The Nano's 2-inch screen, with the same resolution as its bigger sibling's display, makes pictures look as sharp as any print. Movies are surprisingly easy to watch. You may not want to take in a three-hour epic on this, but the stuff you might otherwise watch on a cellphone will look vastly better on the Nano. You can also plug a Nano into a TV with a $49 adapter cable.

For all its added utility, the Nano remains as easy to use as before, with all controls available through a simple click-wheel dial. Its battery lasts as long as ever, running through more than 26 hours of music playback and six hours of movie viewing.

Its flaws exist at the margins. Its shiny metal backside picks up scratches and fingerprints as easily as the first Nano's did, and some of its interface graphics look pointlessly flashy.

The iPod Touch represents a bigger gamble than the iPod Nano, and it doesn't quite pan out -- in part because of the expectations it raised. It appears to be a thin iPhone with more storage ($299 for an 8-gigabyte model, $399 for a 16-gigabyte unit), but it lacks more than just voice calling.

While the Touch includes music, photo and video playback (but not game support), it leaves out most of the extras that make an iPhone so useful. It has no camera, notepad or e-mail software.

Some of the Touch's applications have also been cut down. You can edit or delete entries in its address book, but you can't do the same with appointments in the calendar. (Like other iPods, the Touch synchronizes with a Mac's Address Book and iCal programs or a Windows PC's copy of Outlook or Outlook Express.)

Worse, the Touch lacks something built into every other iPod ever made: physical volume controls. Instead of pressing buttons or spinning a click wheel, you have to tap the screen to bring up a slider control which you then adjust with a fingertip.

That's not all the Touch misses. Its screen looks notably darker than the iPhone's, and unlike other iPods, it can't double as add-on storage for your computer.

The one thing the Touch does do better than any other iPod -- the iPhone included -- is browse the Web over WiFi. It worked with both encrypted and unencrypted WiFi signals, including a local university's network requiring a log-in. The Touch's Safari browser, like the iPhone's, clearly displayed full-sized pages and allowed me to zoom in with simple two-finger gestures on the screen.

Beyond browsing, the Touch connects to a music-only version of the iTunes Store. It's dangerously easy to spend money this way. I bought, downloaded and began listening to a song in less than three minutes. A quick sync with a Mac's copy of iTunes put a copy of that song on that Mac's hard drive.

The Touch's WiFi set back its battery life a bit, limiting it to about 19 hours when playing music and 6 when playing video.

Like the new Nano, the Touch's shiny metal back doubles as a fingerprint and scratch magnet.

Were there no such thing as an iPhone, the iPod Touch would look much more attractive.

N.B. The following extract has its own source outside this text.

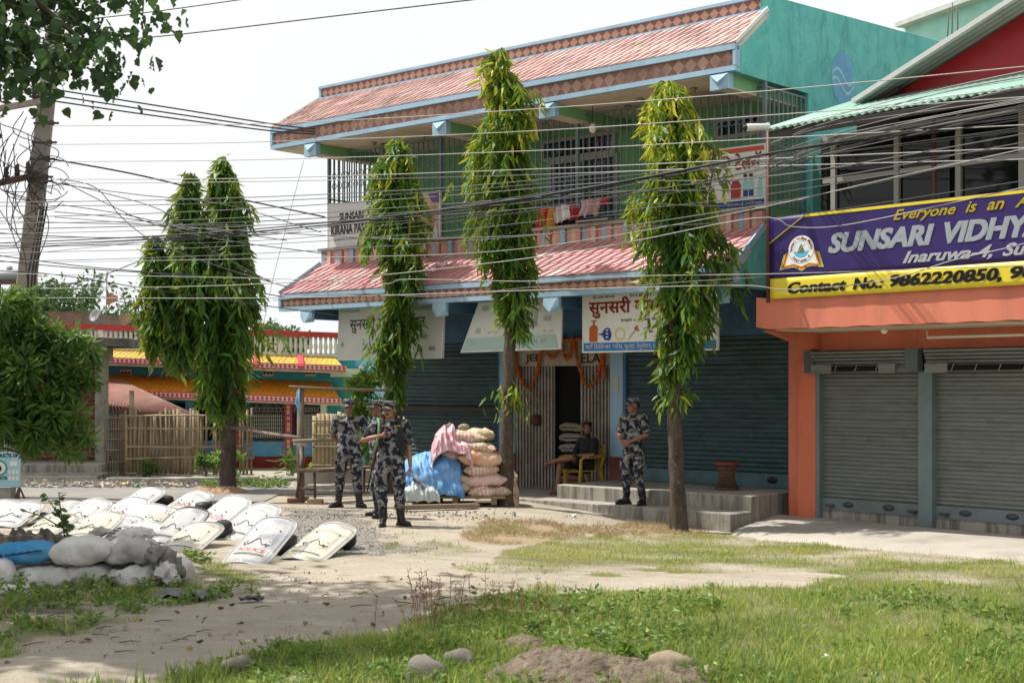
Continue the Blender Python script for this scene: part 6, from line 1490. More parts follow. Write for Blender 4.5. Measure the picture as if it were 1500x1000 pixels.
b1 = gnd(331, 719); Y = b1.y
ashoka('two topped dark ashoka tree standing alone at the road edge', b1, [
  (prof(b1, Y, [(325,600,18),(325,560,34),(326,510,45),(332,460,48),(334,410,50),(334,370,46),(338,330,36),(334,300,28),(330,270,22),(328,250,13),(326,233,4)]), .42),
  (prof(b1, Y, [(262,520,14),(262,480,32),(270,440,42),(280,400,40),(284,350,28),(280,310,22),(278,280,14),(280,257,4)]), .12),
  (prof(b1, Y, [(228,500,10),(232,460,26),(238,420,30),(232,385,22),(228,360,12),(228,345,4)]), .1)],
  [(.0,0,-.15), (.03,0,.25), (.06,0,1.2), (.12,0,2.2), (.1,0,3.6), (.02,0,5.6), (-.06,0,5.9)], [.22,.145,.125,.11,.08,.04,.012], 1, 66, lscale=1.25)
# -------- broad crowns made of leaf clumps
def clump_tree(name, label, cat, base, blobs, trunkpts, trunk_r, m_, n, L0, wr, seed, bark=None, group=None, tone0=.35, droop=.35, branches=()):
    r = np.random.default_rng(seed); o = thing(name, label, cat, base, group=group); pos = []; dr = []; tone = []
    W_ = np.array([b[3]**2 for b in blobs]); W_ = W_/W_.sum()
    for (bx_, by_, bz_, br_), w in zip(blobs, W_):
        k = int(n*w); subs = max(5, int(br_*9))
        cs = []
        for _ in range(subs):
            v = r.normal(size=3); v /= np.linalg.norm(v); v[2] = v[2]*.8; cs.append(np.array([bx_, by_, bz_])+v*br_*r.uniform(.45, 1.0))
        for q in range(k):
            c = cs[r.integers(subs)]; v = r.normal(size=3); v /= np.linalg.norm(v); p = c+v*br_*.34*r.uniform(.2, 1)**.6
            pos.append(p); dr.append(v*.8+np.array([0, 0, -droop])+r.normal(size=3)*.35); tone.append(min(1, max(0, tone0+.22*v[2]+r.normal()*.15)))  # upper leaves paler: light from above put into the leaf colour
    nn = len(pos); L = r.uniform(.7, 1.25, nn)*L0
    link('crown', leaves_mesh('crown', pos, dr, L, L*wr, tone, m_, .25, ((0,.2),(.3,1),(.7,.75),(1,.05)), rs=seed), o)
    tm = trunk_mesh(trunkpts, trunk_r, seed, 12)
    for a, b_, r0 in branches: tm.tube([a, Vector(a).lerp(Vector(b_), .5)+Vector((0,0,.1)), b_], [r0, r0*.7, r0*.25], 7)
    link('trunk', tm.mesh('trunk', bark or M_bark2), o); return o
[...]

But how many people will want this cut-down serving instead of getting the whole meal with an iPhone?

The Nano is an easier sell, not least to owners of older Nano models (like, say, me) who may find their own player looks instantly obsolete. But hold off on trading up. In another nine months or a year, the Nano will probably include twice as much storage -- if it's still shipping in the current size and shape at all.